Abrams, however, shown by his indignant response to questioning, shows if he ever knew this he has clearly forgotten it. In the DC bubble, where careerists faun and flatter and boost each other into failing upwards regardless of skill, it might be an easy thing for one to do when they are complacent.

This brings me to what I really want to talk about which is related to the pure intensity and across-the-board ghoulery of this reaction to Omar’s comments. Because this howling chorus of lanyards, from the ever ignorant Max Boot types to the endlessly wokescolding ex Obama and Clinton staffers who always want to remind you to ‘believe women’ and ‘believe black women’ (unless they criticize AIPAC, the DNC, or the endless war state, of course) shows exactly the group think present in DC establishment institutions. This groupthink is not something I need to once again go over, but I need to specifically mention here is that it is not, despite what you may think, entirely cynical. Sure, some of it is. Party hacks on both sides of the isle have taken a cue from the Blairite melts in the UK who constantly smear Corbyn as anti-semetic for…well not being a huge fan of Israel. Leaving aside how they sloppily conflate an entire diasporic ethnicity with the governing elite of one country, this is a purely cynical move now taken up with relish by the Democratic establishment in particular who seek to prevent newer and younger elected officials questioning any of its canards.

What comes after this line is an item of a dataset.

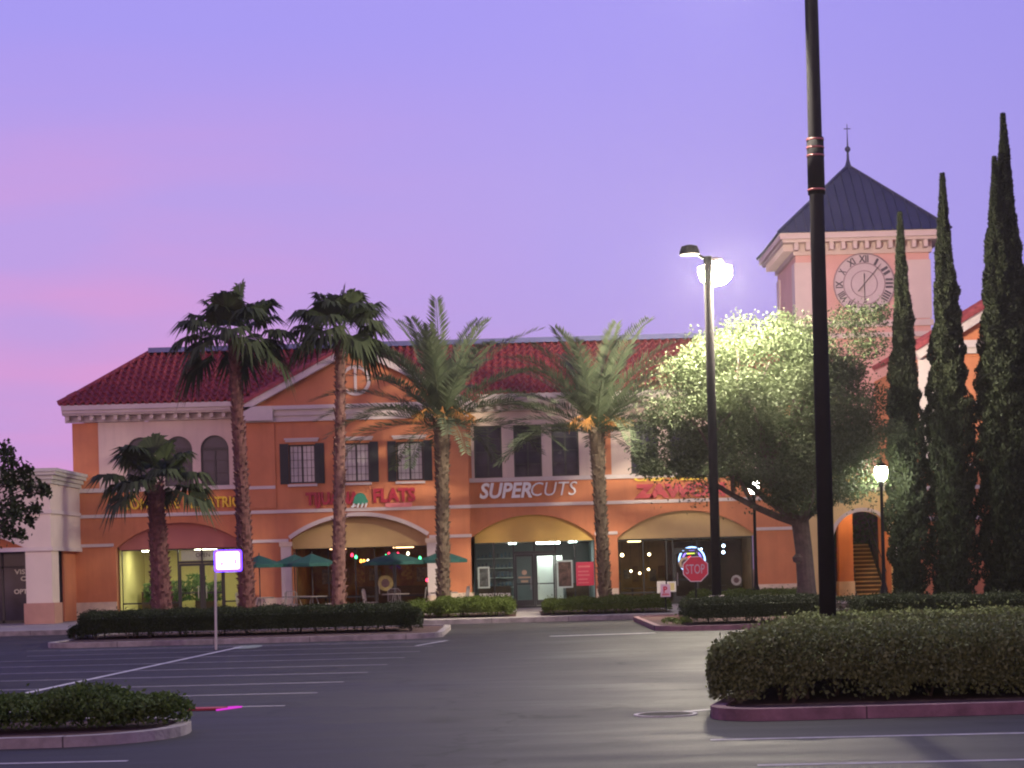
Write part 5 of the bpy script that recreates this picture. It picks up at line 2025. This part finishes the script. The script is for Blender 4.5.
def small_tree():
    rng = np.random.default_rng(88)
    bx, by = -12.05, 41.5
    T = thing('young_tree', 'dark leafy branches of a young tree reaching in from the left edge', 'tree', (bx, by, .1))
    mb = MB()
    ends = []
    mb.tube([(bx, by, .05), (bx + .05, by, 1.2), (bx, by, 2.3)], [.12, .09, .08], 10)
    for d in (Vector((.8, -.1, .55)), Vector((.5, .4, .9)), Vector((-.6, .2, .8)), Vector((-.2, -.6, .9)), Vector((.75, -.3, .15)), Vector((0.1, .1, 1))):
        branch(mb, Vector((bx, by, 2.2)), d.normalized(), 1.35, .05, 1, rng, ends)
    C = []
    for px, py, rr in ((8, 460, .25), (4, 450, .2), (30, 487, .26), (44, 490, .20), (15, 510, .30), (35, 508, .18), (6, 530, .25), (10, 480, .25), (24, 470, .2), (-20, 480, .5), (-40, 450, .6), (-60, 500, .6), (-30, 520, .5), (-80, 470, .6), (-60, 430, .5), (30, 520, .14), (20, 535, .15)):
        p = at(px, py, by + rng.normal() * .25)
        n = int(900 * rr ** 1.3)
        C.append(np.array(p) + rng.normal(size=(n, 3)) * rr * .42)
        mb.tube([Vector((bx + .3, by, 2.9)).lerp(p, .3), Vector((bx + .3, by, 2.9)).lerp(p, .7) + Vector((0, 0, .08)), p], [.02, .012, .006], 5)
    for e in ends:
        C.append(np.array(e) + rng.normal(size=(60, 3)) * .15)
    mb.build('trunk', M['bark'], T)
    V, F = leafcloud(np.concatenate(C), .115, .7, rng=rng)
    finish('crown', V, F, M['hedge'], T)


small_tree()
for i, (x, y, h, l) in enumerate(((14.2, 84.5, 3.2, 'leafy green shrub seen through the arch beyond the stair'),)):
    rng = np.random.default_rng(99)
    T = thing('shrub', l, 'shrub', (x, y, .15))
    C = rng.normal(size=(1600, 3)) * np.array([1.1, .6, .75]) + np.array([x, y, 2.6])
    V, F = leafcloud(C[C[:, 2] > .3], .2, .5, rng=rng)
    finish('crown', V, F, M['hedgeb'], T)
    sub(lambda m: m.tube([(x, y, .13), (x, y, 2.2)], [.08, .05], 8)).build('trunk', M['bark'], T)

# ================================================================== thin haze added for the lens halo round the lamps
HZ = bpy.data.materials.new('halo_haze')
HZ.use_nodes = True
ht = HZ.node_tree
for n in list(ht.nodes):
    ht.nodes.remove(n)
hv = N(ht, 'ShaderNodeVolumePrincipled')
hv.inputs['Density'].default_value = .00024
hv.inputs['Color'].default_value = (.92, .92, .95, 1)
hv.inputs['Anisotropy'].default_value = .82
ho = N(ht, 'ShaderNodeOutputMaterial')
ht.links.new(hv.outputs[0], ho.inputs['Volume'])
tag(sub(lambda m: m.box(-310, 310, -70, 430, -1, 23)).build('haze', HZ), kind='stuff')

If such ridiculous call-outs continue to happen the fact is we will soon reach a point where to criticize wahhabiist terror or the Saudi monarchy will be conflated with anti-Arab racism…though I am sure some wokescold is already working on that thesis as I write this (its probably Shadi Hamid).

But not all of these howling bien pensants are so cynical. This is the core horror I can impart upon you, dear readers. After having lived in DC for over three years now I can say this with full confidence. Many of the people here, especially those in leadership positions of think tanks, nonprofits, and media organizations, but also low level people in government and business, actually believe their own bullshit. From American Exceptionalism to the magic of neoliberal markets, from ‘humanitarian intervention’ via the military to the view of America’s alliance networks as ‘values based’ to the cult of the billionaire entrepreneur…so very many of the people here actually believe this shit. Ever wondered how America could think going into Iraq with no post war plan and that few troops would work? Now you know. Libya? Moderate Rebels? And now the jaundiced gaze of the Beltway  ghoul turns to Venezuela.

That is the true horror. Horror to the strategist not indoctrinated into the cult. Horror to anyone who wants reform or substantive change. I’m both. As you can imagine, being here can often verge on a type of stark dread only to be found when Lovecraft dreamed of Yuggoth- where puffed shoggoths splash. These may not be all of the people that influence who governs, but it is far too many of them. And that is why they howl and hoot and holler in such rage and indignation when called into question, because you aren’t just disagreeing with them…you are blaspheming against their religion. The ghouls will circle the wagons when heresy from outside threatens their genteel discussions of insular theology.

But the problem with this faith is that we don’t have the luxury of waiting around for their elders to die off naturally or them to learn from the real world. The clock is ticking on the next insane war they are planning and the planet is warming and we simply no longer have the time when dealing with such people. We have only the shock of heresy to wield to remove and replace them.